Akşener’in 6’lı masadan kalkmasını, yaptığı yorumları son derece yanlış bulduğunu beliren Erdem, öfkenin siyasi yıkımın başlangıcı olduğunu belirtti ve sözlerini şöyle sürdürdü:

“Siyasette öfke yok, uzlaşma vardır. Siyaset, meseleleri müzakere masasına getirip orada halletmektir. Eğer siz siyasette altı arkadaş bir araya gelir de herhangi birinin tarzı, anlayışına itibar etmez, masadan kalkıp giderseniz, sonra bir şey olmamış gibi dönseniz bile artık size kimse itibar etmez, güvenmez. Akşener’e güven kaybedilmiştir.”
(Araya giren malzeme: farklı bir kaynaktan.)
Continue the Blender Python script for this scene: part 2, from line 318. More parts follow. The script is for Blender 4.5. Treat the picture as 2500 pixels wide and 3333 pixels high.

Yıllarca önemli görevlerde bulunmuş Ali Naili Bey’in asansörü de olmayan 5 katlı eski bir evde oturduğunu, emekli maaşıyla geçindiğini de hatırlatalım. O, bu halinden çok memnun. Siyasetin gerçek anlamda duayeni, bilgesi olan Ali Naili Erdem’i dinlemek de çok keyifli oldu. Bayram sohbetinden küçük bir bölüm aktardım.